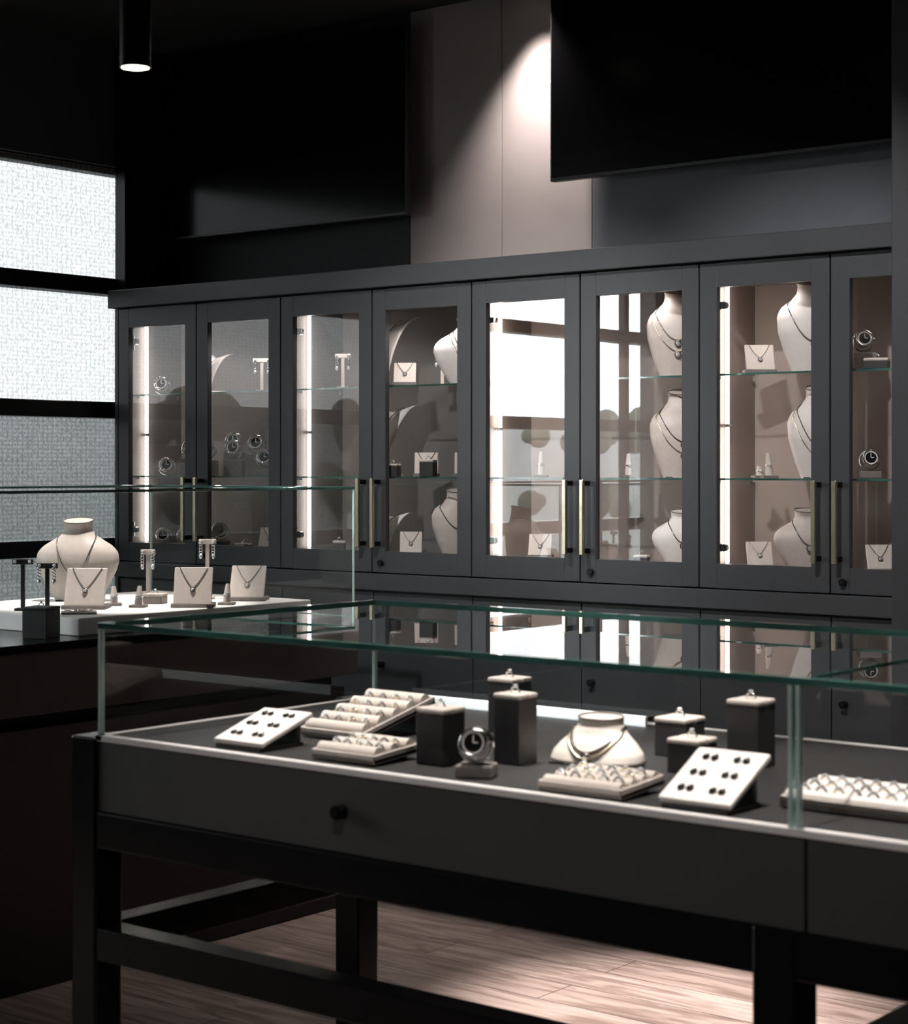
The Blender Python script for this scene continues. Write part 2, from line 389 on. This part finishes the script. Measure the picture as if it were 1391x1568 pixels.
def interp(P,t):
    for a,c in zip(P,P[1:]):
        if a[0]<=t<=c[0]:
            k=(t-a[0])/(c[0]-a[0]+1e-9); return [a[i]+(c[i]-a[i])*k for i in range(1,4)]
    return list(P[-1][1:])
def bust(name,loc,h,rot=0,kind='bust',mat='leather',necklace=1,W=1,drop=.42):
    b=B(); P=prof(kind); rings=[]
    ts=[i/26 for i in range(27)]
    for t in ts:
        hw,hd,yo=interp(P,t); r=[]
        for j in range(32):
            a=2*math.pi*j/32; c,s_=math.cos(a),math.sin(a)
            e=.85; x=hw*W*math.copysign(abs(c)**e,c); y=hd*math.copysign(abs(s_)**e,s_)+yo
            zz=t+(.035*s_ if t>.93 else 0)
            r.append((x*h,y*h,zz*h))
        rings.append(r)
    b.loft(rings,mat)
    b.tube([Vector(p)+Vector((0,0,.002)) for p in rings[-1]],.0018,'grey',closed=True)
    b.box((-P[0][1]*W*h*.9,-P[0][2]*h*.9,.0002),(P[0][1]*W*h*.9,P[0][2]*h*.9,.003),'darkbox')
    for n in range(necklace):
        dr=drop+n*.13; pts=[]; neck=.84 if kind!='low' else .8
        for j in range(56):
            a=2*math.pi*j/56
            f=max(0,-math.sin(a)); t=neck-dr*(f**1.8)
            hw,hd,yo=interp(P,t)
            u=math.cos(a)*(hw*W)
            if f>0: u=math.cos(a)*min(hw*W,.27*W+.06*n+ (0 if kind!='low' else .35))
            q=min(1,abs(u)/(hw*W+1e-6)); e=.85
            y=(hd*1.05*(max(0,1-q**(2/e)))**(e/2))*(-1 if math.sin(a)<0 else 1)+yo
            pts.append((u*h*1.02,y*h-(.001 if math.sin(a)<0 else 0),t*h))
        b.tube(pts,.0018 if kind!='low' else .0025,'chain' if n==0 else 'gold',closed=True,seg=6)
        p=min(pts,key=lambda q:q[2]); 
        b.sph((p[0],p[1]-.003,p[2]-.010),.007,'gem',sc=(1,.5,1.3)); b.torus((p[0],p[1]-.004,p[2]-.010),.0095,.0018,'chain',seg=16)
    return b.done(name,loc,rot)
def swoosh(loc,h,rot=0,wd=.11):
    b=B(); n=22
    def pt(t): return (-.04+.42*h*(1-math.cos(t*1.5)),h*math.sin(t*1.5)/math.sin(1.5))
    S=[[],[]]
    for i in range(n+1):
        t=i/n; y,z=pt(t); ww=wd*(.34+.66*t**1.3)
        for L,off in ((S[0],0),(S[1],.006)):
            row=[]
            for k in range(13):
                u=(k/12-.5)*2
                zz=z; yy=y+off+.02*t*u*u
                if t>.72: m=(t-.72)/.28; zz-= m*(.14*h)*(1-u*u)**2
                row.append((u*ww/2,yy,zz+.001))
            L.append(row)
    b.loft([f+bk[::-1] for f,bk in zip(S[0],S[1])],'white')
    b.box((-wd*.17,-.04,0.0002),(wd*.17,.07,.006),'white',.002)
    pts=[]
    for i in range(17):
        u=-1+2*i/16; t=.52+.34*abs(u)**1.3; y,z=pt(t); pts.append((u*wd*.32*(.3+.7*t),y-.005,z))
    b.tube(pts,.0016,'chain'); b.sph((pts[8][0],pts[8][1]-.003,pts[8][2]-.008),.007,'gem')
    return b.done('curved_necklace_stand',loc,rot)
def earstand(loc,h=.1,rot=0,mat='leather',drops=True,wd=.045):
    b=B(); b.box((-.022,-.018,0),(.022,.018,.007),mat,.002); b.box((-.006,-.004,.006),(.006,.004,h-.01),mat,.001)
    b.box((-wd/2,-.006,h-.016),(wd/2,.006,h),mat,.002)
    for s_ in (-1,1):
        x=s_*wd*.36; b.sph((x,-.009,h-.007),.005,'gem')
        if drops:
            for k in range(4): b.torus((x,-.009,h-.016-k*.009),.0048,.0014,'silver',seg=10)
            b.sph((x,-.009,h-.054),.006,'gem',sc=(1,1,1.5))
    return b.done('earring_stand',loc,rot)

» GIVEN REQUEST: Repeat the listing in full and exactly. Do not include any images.

» ANSWER TO THE EXERCISE:
The Blender Python script for this scene continues. Write part 2, from line 389 on. This part finishes the script. Measure the picture as if it were 1391x1568 pixels.
def interp(P,t):
    for a,c in zip(P,P[1:]):
        if a[0]<=t<=c[0]:
            k=(t-a[0])/(c[0]-a[0]+1e-9); return [a[i]+(c[i]-a[i])*k for i in range(1,4)]
    return list(P[-1][1:])
def bust(name,loc,h,rot=0,kind='bust',mat='leather',necklace=1,W=1,drop=.42):
    b=B(); P=prof(kind); rings=[]
    ts=[i/26 for i in range(27)]
    for t in ts:
        hw,hd,yo=interp(P,t); r=[]
        for j in range(32):
            a=2*math.pi*j/32; c,s_=math.cos(a),math.sin(a)
            e=.85; x=hw*W*math.copysign(abs(c)**e,c); y=hd*math.copysign(abs(s_)**e,s_)+yo
            zz=t+(.035*s_ if t>.93 else 0)
            r.append((x*h,y*h,zz*h))
        rings.append(r)
    b.loft(rings,mat)
    b.tube([Vector(p)+Vector((0,0,.002)) for p in rings[-1]],.0018,'grey',closed=True)
    b.box((-P[0][1]*W*h*.9,-P[0][2]*h*.9,.0002),(P[0][1]*W*h*.9,P[0][2]*h*.9,.003),'darkbox')
    for n in range(necklace):
        dr=drop+n*.13; pts=[]; neck=.84 if kind!='low' else .8
        for j in range(56):
            a=2*math.pi*j/56
            f=max(0,-math.sin(a)); t=neck-dr*(f**1.8)
            hw,hd,yo=interp(P,t)
            u=math.cos(a)*(hw*W)
            if f>0: u=math.cos(a)*min(hw*W,.27*W+.06*n+ (0 if kind!='low' else .35))
            q=min(1,abs(u)/(hw*W+1e-6)); e=.85
            y=(hd*1.05*(max(0,1-q**(2/e)))**(e/2))*(-1 if math.sin(a)<0 else 1)+yo
            pts.append((u*h*1.02,y*h-(.001 if math.sin(a)<0 else 0),t*h))
        b.tube(pts,.0018 if kind!='low' else .0025,'chain' if n==0 else 'gold',closed=True,seg=6)
        p=min(pts,key=lambda q:q[2]); 
        b.sph((p[0],p[1]-.003,p[2]-.010),.007,'gem',sc=(1,.5,1.3)); b.torus((p[0],p[1]-.004,p[2]-.010),.0095,.0018,'chain',seg=16)
    return b.done(name,loc,rot)
def swoosh(loc,h,rot=0,wd=.11):
    b=B(); n=22
    def pt(t): return (-.04+.42*h*(1-math.cos(t*1.5)),h*math.sin(t*1.5)/math.sin(1.5))
    S=[[],[]]
    for i in range(n+1):
        t=i/n; y,z=pt(t); ww=wd*(.34+.66*t**1.3)
        for L,off in ((S[0],0),(S[1],.006)):
            row=[]
            for k in range(13):
                u=(k/12-.5)*2
                zz=z; yy=y+off+.02*t*u*u
                if t>.72: m=(t-.72)/.28; zz-= m*(.14*h)*(1-u*u)**2
                row.append((u*ww/2,yy,zz+.001))
            L.append(row)
    b.loft([f+bk[::-1] for f,bk in zip(S[0],S[1])],'white')
    b.box((-wd*.17,-.04,0.0002),(wd*.17,.07,.006),'white',.002)
    pts=[]
    for i in range(17):
        u=-1+2*i/16; t=.52+.34*abs(u)**1.3; y,z=pt(t); pts.append((u*wd*.32*(.3+.7*t),y-.005,z))
    b.tube(pts,.0016,'chain'); b.sph((pts[8][0],pts[8][1]-.003,pts[8][2]-.008),.007,'gem')
    return b.done('curved_necklace_stand',loc,rot)
def earstand(loc,h=.1,rot=0,mat='leather',drops=True,wd=.045):
    b=B(); b.box((-.022,-.018,0),(.022,.018,.007),mat,.002); b.box((-.006,-.004,.006),(.006,.004,h-.01),mat,.001)
    b.box((-wd/2,-.006,h-.016),(wd/2,.006,h),mat,.002)
    for s_ in (-1,1):
        x=s_*wd*.36; b.sph((x,-.009,h-.007),.005,'gem')
        if drops:
            for k in range(4): b.torus((x,-.009,h-.016-k*.009),.0048,.0014,'silver',seg=10)
            b.sph((x,-.009,h-.054),.006,'gem',sc=(1,1,1.5))
    return b.done('earring_stand',loc,rot)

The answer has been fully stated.